§ Data excerpt:
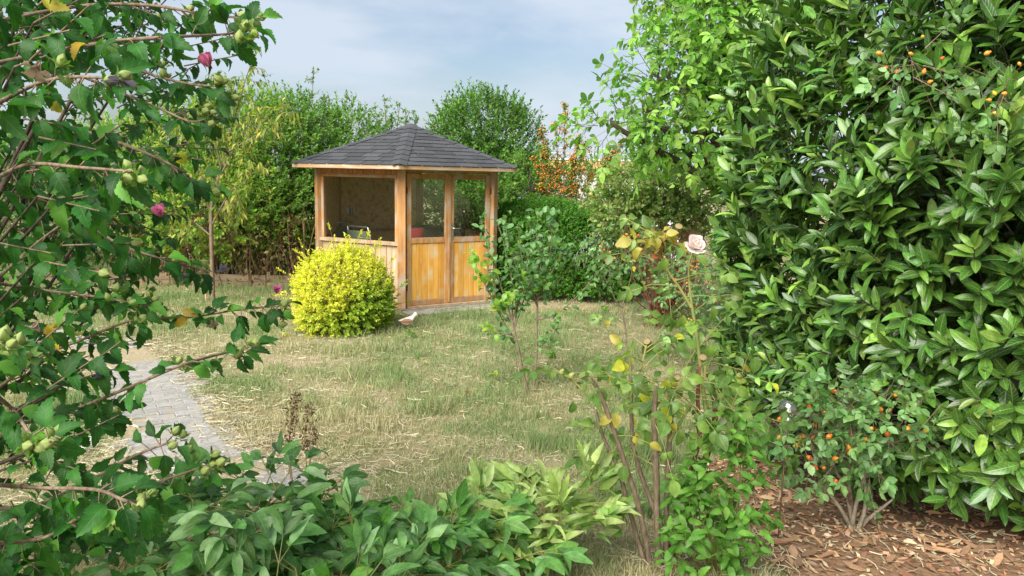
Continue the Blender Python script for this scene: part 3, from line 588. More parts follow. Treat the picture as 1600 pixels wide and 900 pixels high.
# roof
ZE, ZA = 2.035, 2.655
roof = thing('roof', None, None, (0, 0, 0)); roof.parent = pav
E = [np.array([*vtx(k, RE), ZE]) for k in range(6)]; A3 = np.array([0, 0, ZA])
me = bpy.data.meshes.new('roof_deck'); Vd = [(*(vtx(k, RE)), ZE) for k in range(6)]+[(0, 0, ZA)]+[(*(vtx(k, RE)), ZE-.03) for k in range(6)]+[(0, 0, ZA-.04)]
me.from_pydata([tuple(map(float, v)) for v in Vd], [], [[k, (k+1) % 6, 6] for k in range(6)]+[[7+(k+1) % 6, 7+k, 13] for k in range(6)]+[[k, 7+k, 7+(k+1) % 6, (k+1) % 6] for k in range(6)]); me.materials.append(M['deck'])
o = bpy.data.objects.new('roof_deck', me); COL.objects.link(o); o.parent = roof
for k in range(6):
    a, b = E[k], E[(k+1) % 6]; u = unit(b-a); n = np.array([u[1], -u[0], 0]); l = np.linalg.norm(b-a)
    o = bpy.data.objects.new('fascia_board', box_me('fascia_board', -.008, l+.008, .001, .022, -.062, -.004, M['fascia'], .004)); COL.objects.link(o); o.parent = roof
    o.matrix_basis = Matrix(((u[0], n[0], 0, a[0]), (u[1], n[1], 0, a[1]), (0, 0, 1, a[2]), (0, 0, 0, 1)))
def clip(poly, nx_, ny_, c):
    r = []
    for i in range(len(poly)):
        p, q = poly[i], poly[(i+1) % len(poly)]; dp = nx_*p[0]+ny_*p[1]-c; dq = nx_*q[0]+ny_*q[1]-c
        if dp <= 0: r.append(p)
        if dp*dq < 0: f = dp/(dp-dq); r.append((p[0]+(q[0]-p[0])*f, p[1]+(q[1]-p[1])*f))
    return r
EXP, TAB = .150, .30
for k in range(6):
    a, b = E[k], E[(k+1) % 6]; mid = (a+b)/2; u = unit(b-a); sv = A3-mid; S_ = np.linalg.norm(sv); v = sv/S_; n = np.cross(u, v); Wd = np.linalg.norm(b-a)
    nr = int(S_/EXP)+1
    for r in range(nr):
        v0, v1 = r*EXP-.035, min((r+1)*EXP-.035+.02, S_-.005)
        if v1-v0 < .03: continue
        off = (r*.5 % 1)*TAB + .04*((r*7) % 3)
        for c in range(-5, 6):
            u0, u1 = c*TAB+off+.006, (c+1)*TAB+off-.006; poly = [(u0, v0), (u1, v0), (u1, v1), (u0, v1)]
            for sg in (-1, 1): poly = clip(poly, sg*S_, Wd/2, S_*Wd/2+ (0.012*S_)) if poly else poly
            if len(poly) < 3 or max(p[0] for p in poly)-min(p[0] for p in poly) < .02: continue
            lift = lambda vv: .004+.010*(v1-vv)/(v1-v0)
            jit = random.uniform(0, .003); top = [mid+u*p[0]+v*p[1]+n*(lift(p[1])+jit) for p in poly]; bot = [mid+u*p[0]+v*p[1]+n*(lift(p[1])+jit-.0035) for p in poly]; m_ = len(poly)
            me = bpy.data.meshes.new('shingle'); me.from_pydata([tuple(map(float, q)) for q in top+bot], [], [list(range(m_)), list(range(2*m_-1, m_-1, -1))]+[[i, m_+i, m_+(i+1) % m_, (i+1) % m_] for i in range(m_)]); me.materials.append(M['shingle'])
            o = bpy.data.objects.new('shingle', me); COL.objects.link(o); o.parent = roof
    # hip cap shingles on the hip above vertex k
    h = A3-E[k]; hl = np.linalg.norm(h); h = h/hl; km = (k-1) % 6
    nl = unit(np.cross(E[k]-E[km], A3-E[km])); nr_ = n; sl_ = unit(np.cross(nl, h)); sr = unit(np.cross(h, nr_)) 
    sl_ = sl_*np.sign(sl_ @ (E[km]-E[k])); sr = sr*np.sign(sr @ (E[(k+1) % 6]-E[k])); up_ = unit(nl+nr_); nc = 9
    for i in range(nc):
        t0, t1 = i*hl/nc-.03, min((i+1)*hl/nc+.02, hl-.0); wv = .10
        def ring(t, lift, dz): 
            c = E[k]+h*t; return [c+sl_*wv+nl*(lift+dz), c+up_*(lift+dz+.004), c+sr*wv+nr_*(lift+dz)]
        V = ring(t0, .024, 0)+ring(t1, .012, 0)+ring(t0, .024, -.005)+ring(t1, .012, -.005)
        me = bpy.data.meshes.new('ridge_shingle'); me.from_pydata([tuple(map(float, q)) for q in V], [], [[0, 1, 4, 3], [1, 2, 5, 4], [0, 6, 7, 1], [1, 7, 8, 2], [0, 3, 9, 6], [2, 8, 11, 5], [9, 10, 7, 6], [10, 11, 8, 7], [3, 4, 10, 9], [4, 5, 11, 10]]); me.materials.append(M['shingle'])
        o = bpy.data.objects.new('ridge_shingle', me); COL.objects.link(o); o.parent = roof
fin = bpy.data.objects.new('roof_cap', lathe_me('roof_cap', [(.15, ZA-.028), (.10, ZA+.004), (.03, ZA+.026), (.0005, ZA+.03)], M['shingle'], 6)); COL.objects.link(fin); fin.parent = roof; fin.rotation_euler = (0, 0, ROT)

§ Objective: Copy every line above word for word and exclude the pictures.

§ Correct result:
Continue the Blender Python script for this scene: part 3, from line 588. More parts follow. Treat the picture as 1600 pixels wide and 900 pixels high.
# roof
ZE, ZA = 2.035, 2.655
roof = thing('roof', None, None, (0, 0, 0)); roof.parent = pav
E = [np.array([*vtx(k, RE), ZE]) for k in range(6)]; A3 = np.array([0, 0, ZA])
me = bpy.data.meshes.new('roof_deck'); Vd = [(*(vtx(k, RE)), ZE) for k in range(6)]+[(0, 0, ZA)]+[(*(vtx(k, RE)), ZE-.03) for k in range(6)]+[(0, 0, ZA-.04)]
me.from_pydata([tuple(map(float, v)) for v in Vd], [], [[k, (k+1) % 6, 6] for k in range(6)]+[[7+(k+1) % 6, 7+k, 13] for k in range(6)]+[[k, 7+k, 7+(k+1) % 6, (k+1) % 6] for k in range(6)]); me.materials.append(M['deck'])
o = bpy.data.objects.new('roof_deck', me); COL.objects.link(o); o.parent = roof
for k in range(6):
    a, b = E[k], E[(k+1) % 6]; u = unit(b-a); n = np.array([u[1], -u[0], 0]); l = np.linalg.norm(b-a)
    o = bpy.data.objects.new('fascia_board', box_me('fascia_board', -.008, l+.008, .001, .022, -.062, -.004, M['fascia'], .004)); COL.objects.link(o); o.parent = roof
    o.matrix_basis = Matrix(((u[0], n[0], 0, a[0]), (u[1], n[1], 0, a[1]), (0, 0, 1, a[2]), (0, 0, 0, 1)))
def clip(poly, nx_, ny_, c):
    r = []
    for i in range(len(poly)):
        p, q = poly[i], poly[(i+1) % len(poly)]; dp = nx_*p[0]+ny_*p[1]-c; dq = nx_*q[0]+ny_*q[1]-c
        if dp <= 0: r.append(p)
        if dp*dq < 0: f = dp/(dp-dq); r.append((p[0]+(q[0]-p[0])*f, p[1]+(q[1]-p[1])*f))
    return r
EXP, TAB = .150, .30
for k in range(6):
    a, b = E[k], E[(k+1) % 6]; mid = (a+b)/2; u = unit(b-a); sv = A3-mid; S_ = np.linalg.norm(sv); v = sv/S_; n = np.cross(u, v); Wd = np.linalg.norm(b-a)
    nr = int(S_/EXP)+1
    for r in range(nr):
        v0, v1 = r*EXP-.035, min((r+1)*EXP-.035+.02, S_-.005)
        if v1-v0 < .03: continue
        off = (r*.5 % 1)*TAB + .04*((r*7) % 3)
        for c in range(-5, 6):
            u0, u1 = c*TAB+off+.006, (c+1)*TAB+off-.006; poly = [(u0, v0), (u1, v0), (u1, v1), (u0, v1)]
            for sg in (-1, 1): poly = clip(poly, sg*S_, Wd/2, S_*Wd/2+ (0.012*S_)) if poly else poly
            if len(poly) < 3 or max(p[0] for p in poly)-min(p[0] for p in poly) < .02: continue
            lift = lambda vv: .004+.010*(v1-vv)/(v1-v0)
            jit = random.uniform(0, .003); top = [mid+u*p[0]+v*p[1]+n*(lift(p[1])+jit) for p in poly]; bot = [mid+u*p[0]+v*p[1]+n*(lift(p[1])+jit-.0035) for p in poly]; m_ = len(poly)
            me = bpy.data.meshes.new('shingle'); me.from_pydata([tuple(map(float, q)) for q in top+bot], [], [list(range(m_)), list(range(2*m_-1, m_-1, -1))]+[[i, m_+i, m_+(i+1) % m_, (i+1) % m_] for i in range(m_)]); me.materials.append(M['shingle'])
            o = bpy.data.objects.new('shingle', me); COL.objects.link(o); o.parent = roof
    # hip cap shingles on the hip above vertex k
    h = A3-E[k]; hl = np.linalg.norm(h); h = h/hl; km = (k-1) % 6
    nl = unit(np.cross(E[k]-E[km], A3-E[km])); nr_ = n; sl_ = unit(np.cross(nl, h)); sr = unit(np.cross(h, nr_)) 
    sl_ = sl_*np.sign(sl_ @ (E[km]-E[k])); sr = sr*np.sign(sr @ (E[(k+1) % 6]-E[k])); up_ = unit(nl+nr_); nc = 9
    for i in range(nc):
        t0, t1 = i*hl/nc-.03, min((i+1)*hl/nc+.02, hl-.0); wv = .10
        def ring(t, lift, dz): 
            c = E[k]+h*t; return [c+sl_*wv+nl*(lift+dz), c+up_*(lift+dz+.004), c+sr*wv+nr_*(lift+dz)]
        V = ring(t0, .024, 0)+ring(t1, .012, 0)+ring(t0, .024, -.005)+ring(t1, .012, -.005)
        me = bpy.data.meshes.new('ridge_shingle'); me.from_pydata([tuple(map(float, q)) for q in V], [], [[0, 1, 4, 3], [1, 2, 5, 4], [0, 6, 7, 1], [1, 7, 8, 2], [0, 3, 9, 6], [2, 8, 11, 5], [9, 10, 7, 6], [10, 11, 8, 7], [3, 4, 10, 9], [4, 5, 11, 10]]); me.materials.append(M['shingle'])
        o = bpy.data.objects.new('ridge_shingle', me); COL.objects.link(o); o.parent = roof
fin = bpy.data.objects.new('roof_cap', lathe_me('roof_cap', [(.15, ZA-.028), (.10, ZA+.004), (.03, ZA+.026), (.0005, ZA+.03)], M['shingle'], 6)); COL.objects.link(fin); fin.parent = roof; fin.rotation_euler = (0, 0, ROT)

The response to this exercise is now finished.